:: Task details ::
Please restate the following records word for word.

:: Data extract ::
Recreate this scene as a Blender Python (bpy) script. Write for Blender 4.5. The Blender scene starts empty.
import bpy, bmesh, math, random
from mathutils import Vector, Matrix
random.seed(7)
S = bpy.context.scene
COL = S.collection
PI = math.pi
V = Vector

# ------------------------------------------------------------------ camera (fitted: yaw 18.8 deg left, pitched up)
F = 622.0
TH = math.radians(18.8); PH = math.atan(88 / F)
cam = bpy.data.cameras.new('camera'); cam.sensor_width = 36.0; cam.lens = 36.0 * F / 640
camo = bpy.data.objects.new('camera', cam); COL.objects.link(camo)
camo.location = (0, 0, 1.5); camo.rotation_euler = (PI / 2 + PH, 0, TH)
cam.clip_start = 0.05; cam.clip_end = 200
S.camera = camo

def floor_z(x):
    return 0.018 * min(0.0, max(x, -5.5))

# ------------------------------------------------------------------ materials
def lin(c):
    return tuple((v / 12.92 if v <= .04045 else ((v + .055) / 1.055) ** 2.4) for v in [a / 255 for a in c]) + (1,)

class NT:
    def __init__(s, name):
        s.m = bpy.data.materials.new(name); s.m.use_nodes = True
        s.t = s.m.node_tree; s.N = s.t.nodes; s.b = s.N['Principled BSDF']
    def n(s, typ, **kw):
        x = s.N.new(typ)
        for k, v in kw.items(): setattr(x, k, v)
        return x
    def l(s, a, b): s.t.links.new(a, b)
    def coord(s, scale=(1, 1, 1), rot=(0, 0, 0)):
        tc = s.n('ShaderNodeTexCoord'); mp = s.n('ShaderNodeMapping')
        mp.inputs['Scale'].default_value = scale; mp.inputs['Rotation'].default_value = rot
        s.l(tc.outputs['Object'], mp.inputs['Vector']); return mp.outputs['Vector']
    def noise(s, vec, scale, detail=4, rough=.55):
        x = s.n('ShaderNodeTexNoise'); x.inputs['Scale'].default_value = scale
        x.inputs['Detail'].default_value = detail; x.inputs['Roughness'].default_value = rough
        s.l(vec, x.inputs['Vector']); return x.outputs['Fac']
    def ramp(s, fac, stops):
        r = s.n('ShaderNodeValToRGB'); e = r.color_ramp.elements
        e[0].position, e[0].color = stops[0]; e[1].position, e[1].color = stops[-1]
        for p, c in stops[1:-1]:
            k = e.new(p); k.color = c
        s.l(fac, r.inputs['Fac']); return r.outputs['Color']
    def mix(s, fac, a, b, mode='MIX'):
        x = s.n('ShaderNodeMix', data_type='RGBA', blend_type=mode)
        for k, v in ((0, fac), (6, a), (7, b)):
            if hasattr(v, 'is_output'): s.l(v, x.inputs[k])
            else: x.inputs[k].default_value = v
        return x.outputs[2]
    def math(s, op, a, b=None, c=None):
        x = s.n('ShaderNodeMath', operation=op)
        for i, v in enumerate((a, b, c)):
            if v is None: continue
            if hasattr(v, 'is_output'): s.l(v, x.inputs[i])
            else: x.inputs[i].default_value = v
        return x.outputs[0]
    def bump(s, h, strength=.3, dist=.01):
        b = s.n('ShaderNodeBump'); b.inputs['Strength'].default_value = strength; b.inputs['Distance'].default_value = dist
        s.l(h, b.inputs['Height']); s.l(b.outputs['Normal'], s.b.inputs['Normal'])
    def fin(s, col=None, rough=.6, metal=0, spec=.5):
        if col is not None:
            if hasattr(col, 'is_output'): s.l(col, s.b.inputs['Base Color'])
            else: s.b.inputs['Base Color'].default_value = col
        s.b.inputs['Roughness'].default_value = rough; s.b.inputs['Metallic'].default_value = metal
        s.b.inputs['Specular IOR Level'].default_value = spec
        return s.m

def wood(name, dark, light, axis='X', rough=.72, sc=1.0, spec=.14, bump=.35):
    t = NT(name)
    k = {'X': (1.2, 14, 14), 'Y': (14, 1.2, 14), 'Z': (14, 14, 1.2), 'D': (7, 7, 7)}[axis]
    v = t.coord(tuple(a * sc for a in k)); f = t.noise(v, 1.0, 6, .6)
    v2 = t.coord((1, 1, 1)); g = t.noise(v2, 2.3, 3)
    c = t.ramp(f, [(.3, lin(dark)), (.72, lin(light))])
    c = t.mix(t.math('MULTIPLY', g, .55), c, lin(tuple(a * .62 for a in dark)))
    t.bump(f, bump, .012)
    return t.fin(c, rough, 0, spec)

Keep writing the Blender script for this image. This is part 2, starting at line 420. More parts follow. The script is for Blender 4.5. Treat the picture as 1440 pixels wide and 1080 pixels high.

:: Written answer ::
Recreate this scene as a Blender Python (bpy) script. Write for Blender 4.5. The Blender scene starts empty.
import bpy, bmesh, math, random
from mathutils import Vector, Matrix
random.seed(7)
S = bpy.context.scene
COL = S.collection
PI = math.pi
V = Vector

# ------------------------------------------------------------------ camera (fitted: yaw 18.8 deg left, pitched up)
F = 622.0
TH = math.radians(18.8); PH = math.atan(88 / F)
cam = bpy.data.cameras.new('camera'); cam.sensor_width = 36.0; cam.lens = 36.0 * F / 640
camo = bpy.data.objects.new('camera', cam); COL.objects.link(camo)
camo.location = (0, 0, 1.5); camo.rotation_euler = (PI / 2 + PH, 0, TH)
cam.clip_start = 0.05; cam.clip_end = 200
S.camera = camo

def floor_z(x):
    return 0.018 * min(0.0, max(x, -5.5))

# ------------------------------------------------------------------ materials
def lin(c):
    return tuple((v / 12.92 if v <= .04045 else ((v + .055) / 1.055) ** 2.4) for v in [a / 255 for a in c]) + (1,)

class NT:
    def __init__(s, name):
        s.m = bpy.data.materials.new(name); s.m.use_nodes = True
        s.t = s.m.node_tree; s.N = s.t.nodes; s.b = s.N['Principled BSDF']
    def n(s, typ, **kw):
        x = s.N.new(typ)
        for k, v in kw.items(): setattr(x, k, v)
        return x
    def l(s, a, b): s.t.links.new(a, b)
    def coord(s, scale=(1, 1, 1), rot=(0, 0, 0)):
        tc = s.n('ShaderNodeTexCoord'); mp = s.n('ShaderNodeMapping')
        mp.inputs['Scale'].default_value = scale; mp.inputs['Rotation'].default_value = rot
        s.l(tc.outputs['Object'], mp.inputs['Vector']); return mp.outputs['Vector']
    def noise(s, vec, scale, detail=4, rough=.55):
        x = s.n('ShaderNodeTexNoise'); x.inputs['Scale'].default_value = scale
        x.inputs['Detail'].default_value = detail; x.inputs['Roughness'].default_value = rough
        s.l(vec, x.inputs['Vector']); return x.outputs['Fac']
    def ramp(s, fac, stops):
        r = s.n('ShaderNodeValToRGB'); e = r.color_ramp.elements
        e[0].position, e[0].color = stops[0]; e[1].position, e[1].color = stops[-1]
        for p, c in stops[1:-1]:
            k = e.new(p); k.color = c
        s.l(fac, r.inputs['Fac']); return r.outputs['Color']
    def mix(s, fac, a, b, mode='MIX'):
        x = s.n('ShaderNodeMix', data_type='RGBA', blend_type=mode)
        for k, v in ((0, fac), (6, a), (7, b)):
            if hasattr(v, 'is_output'): s.l(v, x.inputs[k])
            else: x.inputs[k].default_value = v
        return x.outputs[2]
    def math(s, op, a, b=None, c=None):
        x = s.n('ShaderNodeMath', operation=op)
        for i, v in enumerate((a, b, c)):
            if v is None: continue
            if hasattr(v, 'is_output'): s.l(v, x.inputs[i])
            else: x.inputs[i].default_value = v
        return x.outputs[0]
    def bump(s, h, strength=.3, dist=.01):
        b = s.n('ShaderNodeBump'); b.inputs['Strength'].default_value = strength; b.inputs['Distance'].default_value = dist
        s.l(h, b.inputs['Height']); s.l(b.outputs['Normal'], s.b.inputs['Normal'])
    def fin(s, col=None, rough=.6, metal=0, spec=.5):
        if col is not None:
            if hasattr(col, 'is_output'): s.l(col, s.b.inputs['Base Color'])
            else: s.b.inputs['Base Color'].default_value = col
        s.b.inputs['Roughness'].default_value = rough; s.b.inputs['Metallic'].default_value = metal
        s.b.inputs['Specular IOR Level'].default_value = spec
        return s.m

def wood(name, dark, light, axis='X', rough=.72, sc=1.0, spec=.14, bump=.35):
    t = NT(name)
    k = {'X': (1.2, 14, 14), 'Y': (14, 1.2, 14), 'Z': (14, 14, 1.2), 'D': (7, 7, 7)}[axis]
    v = t.coord(tuple(a * sc for a in k)); f = t.noise(v, 1.0, 6, .6)
    v2 = t.coord((1, 1, 1)); g = t.noise(v2, 2.3, 3)
    c = t.ramp(f, [(.3, lin(dark)), (.72, lin(light))])
    c = t.mix(t.math('MULTIPLY', g, .55), c, lin(tuple(a * .62 for a in dark)))
    t.bump(f, bump, .012)
    return t.fin(c, rough, 0, spec)

Keep writing the Blender script for this image. This is part 2, starting at line 420. More parts follow. The script is for Blender 4.5. Treat the picture as 1440 pixels wide and 1080 pixels high.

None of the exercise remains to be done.